Well, at least new to Ontario. New Irish whiskey upstart The Teeling Whiskey Company (ok, not that much of an upstart since the Teeling family has been making whiskey since 1782) have bottled a single grain. This has been fully matured in Californian wine barrels, non-chill-filtered and bottled about a year ago, in March 2014. This is a newly opened bottle for this review.
The colour is a fairly light amber-gold. The nose is both sweet and a little rough: tropical and stone fruits mingle together (peach, mango, pineapple, papaya) overtop industrial alcohol, linseed oil and menthol. Strange bedfellows. Quite herbal. Light butterscotch, with some wine tannins in the far background. Don't add water; it just dilutes everything. Interesting and complex but not altogether successful.
On the palate the combination is similar: tropical fruits with custard, light vanilla and caramel fight for dominance over rough alcohol. A little more gentle than the nose, however. Forget what I said earlier; water improves the palate (though not the nose), smoothing out the rough edges. At the end, the sweetness wins out - becoming a more pleasant dram. Needs more time in oak, methinks, but still enjoyable.
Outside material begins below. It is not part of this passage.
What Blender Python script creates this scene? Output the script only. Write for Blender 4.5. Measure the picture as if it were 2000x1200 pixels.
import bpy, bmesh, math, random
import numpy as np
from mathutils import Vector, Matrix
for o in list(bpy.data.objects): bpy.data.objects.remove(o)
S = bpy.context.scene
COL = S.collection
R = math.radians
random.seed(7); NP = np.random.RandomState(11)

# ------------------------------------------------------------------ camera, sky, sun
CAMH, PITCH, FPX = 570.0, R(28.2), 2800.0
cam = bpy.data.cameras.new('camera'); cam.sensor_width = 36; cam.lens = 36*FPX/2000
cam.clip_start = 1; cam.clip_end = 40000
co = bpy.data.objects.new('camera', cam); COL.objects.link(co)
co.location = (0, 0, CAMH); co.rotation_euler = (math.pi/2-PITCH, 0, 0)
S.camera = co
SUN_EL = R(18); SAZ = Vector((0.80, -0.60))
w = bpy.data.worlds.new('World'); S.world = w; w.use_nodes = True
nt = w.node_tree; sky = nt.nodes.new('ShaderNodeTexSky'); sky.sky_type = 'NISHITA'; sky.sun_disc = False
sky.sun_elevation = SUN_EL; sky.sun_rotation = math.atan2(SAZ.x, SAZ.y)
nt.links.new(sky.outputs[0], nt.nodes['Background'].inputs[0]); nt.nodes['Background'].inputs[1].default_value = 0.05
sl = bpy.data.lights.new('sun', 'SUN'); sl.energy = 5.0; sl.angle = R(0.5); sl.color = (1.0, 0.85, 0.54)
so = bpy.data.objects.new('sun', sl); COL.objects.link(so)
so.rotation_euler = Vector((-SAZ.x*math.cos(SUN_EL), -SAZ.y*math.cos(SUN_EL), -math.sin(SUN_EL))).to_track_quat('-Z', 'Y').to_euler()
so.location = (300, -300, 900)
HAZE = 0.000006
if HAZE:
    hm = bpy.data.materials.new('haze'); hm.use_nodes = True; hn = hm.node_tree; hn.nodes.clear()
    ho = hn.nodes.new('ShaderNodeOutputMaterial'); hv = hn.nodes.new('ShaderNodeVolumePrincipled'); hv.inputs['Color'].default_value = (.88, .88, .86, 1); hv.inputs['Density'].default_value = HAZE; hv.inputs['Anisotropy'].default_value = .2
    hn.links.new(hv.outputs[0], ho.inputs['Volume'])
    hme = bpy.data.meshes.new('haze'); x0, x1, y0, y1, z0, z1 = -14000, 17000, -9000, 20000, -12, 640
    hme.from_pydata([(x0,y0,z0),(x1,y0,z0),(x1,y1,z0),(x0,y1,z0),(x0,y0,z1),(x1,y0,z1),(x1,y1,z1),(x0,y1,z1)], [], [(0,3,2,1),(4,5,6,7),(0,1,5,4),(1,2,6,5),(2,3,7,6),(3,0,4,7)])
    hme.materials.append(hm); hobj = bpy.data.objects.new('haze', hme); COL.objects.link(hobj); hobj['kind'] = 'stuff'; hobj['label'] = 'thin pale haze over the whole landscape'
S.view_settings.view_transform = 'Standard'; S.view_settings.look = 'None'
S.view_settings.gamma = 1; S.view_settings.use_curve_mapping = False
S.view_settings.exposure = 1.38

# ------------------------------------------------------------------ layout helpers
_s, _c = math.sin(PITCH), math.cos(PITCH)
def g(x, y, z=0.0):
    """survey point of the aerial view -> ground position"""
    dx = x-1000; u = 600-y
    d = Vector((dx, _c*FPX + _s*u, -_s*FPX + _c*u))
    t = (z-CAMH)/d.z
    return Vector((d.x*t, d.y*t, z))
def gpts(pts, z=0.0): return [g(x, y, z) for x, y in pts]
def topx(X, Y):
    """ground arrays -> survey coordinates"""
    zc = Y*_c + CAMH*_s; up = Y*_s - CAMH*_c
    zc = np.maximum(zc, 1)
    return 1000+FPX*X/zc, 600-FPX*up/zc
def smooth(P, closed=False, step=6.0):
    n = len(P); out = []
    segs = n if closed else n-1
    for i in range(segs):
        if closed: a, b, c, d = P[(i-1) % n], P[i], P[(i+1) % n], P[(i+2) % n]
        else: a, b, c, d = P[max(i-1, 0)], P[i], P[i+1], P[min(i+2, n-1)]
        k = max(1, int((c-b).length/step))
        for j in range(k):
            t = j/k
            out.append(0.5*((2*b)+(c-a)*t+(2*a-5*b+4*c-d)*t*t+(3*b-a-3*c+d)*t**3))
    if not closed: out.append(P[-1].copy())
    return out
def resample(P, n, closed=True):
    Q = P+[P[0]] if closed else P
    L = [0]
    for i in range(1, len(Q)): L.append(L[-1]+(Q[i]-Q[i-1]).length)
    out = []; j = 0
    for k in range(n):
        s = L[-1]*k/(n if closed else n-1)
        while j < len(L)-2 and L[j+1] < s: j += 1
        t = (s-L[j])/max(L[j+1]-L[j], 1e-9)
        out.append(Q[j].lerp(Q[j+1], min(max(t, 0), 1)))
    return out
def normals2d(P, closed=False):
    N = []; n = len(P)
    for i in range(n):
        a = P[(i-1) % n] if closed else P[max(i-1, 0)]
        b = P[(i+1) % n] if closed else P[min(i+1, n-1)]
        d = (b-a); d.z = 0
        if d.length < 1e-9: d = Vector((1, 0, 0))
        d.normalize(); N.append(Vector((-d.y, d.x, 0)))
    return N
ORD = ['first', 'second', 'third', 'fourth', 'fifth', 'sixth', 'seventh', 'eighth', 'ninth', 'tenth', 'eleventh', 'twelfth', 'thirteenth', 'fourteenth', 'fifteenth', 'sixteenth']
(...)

The finish is long but rough, with more peach and apricot, while drying to tobacco ash and coconut. Interestingly, water closes the nose while opening up the palate, turning it into a simple but more-than-drinkable dram. I prefer it to the Greenore 8 Year Old, which may be a fairly close comparison, but I'm not sure I would buy it again. A little rough around the edges, perhaps it needs some time to oxidize in the bottle (I guess we shall see...) Winner of World's Best Single Grain at the 2014 World Whiskies Awards (beating out Bain's Cape Mountain Whisky from South Africa, which I prefer.) Worth a try, you may enjoy it more than I.
Thanks for the excellent review. My recently opened bottle may be from a diifferent batch as it shows a little differently from yours and the colour is red(ish)/copper. The batch No. is 10/14 and, for me, is rather smooth (?) I don't mean this as a critiicism of your fine review and my bottle is just opened. I curious, that's all.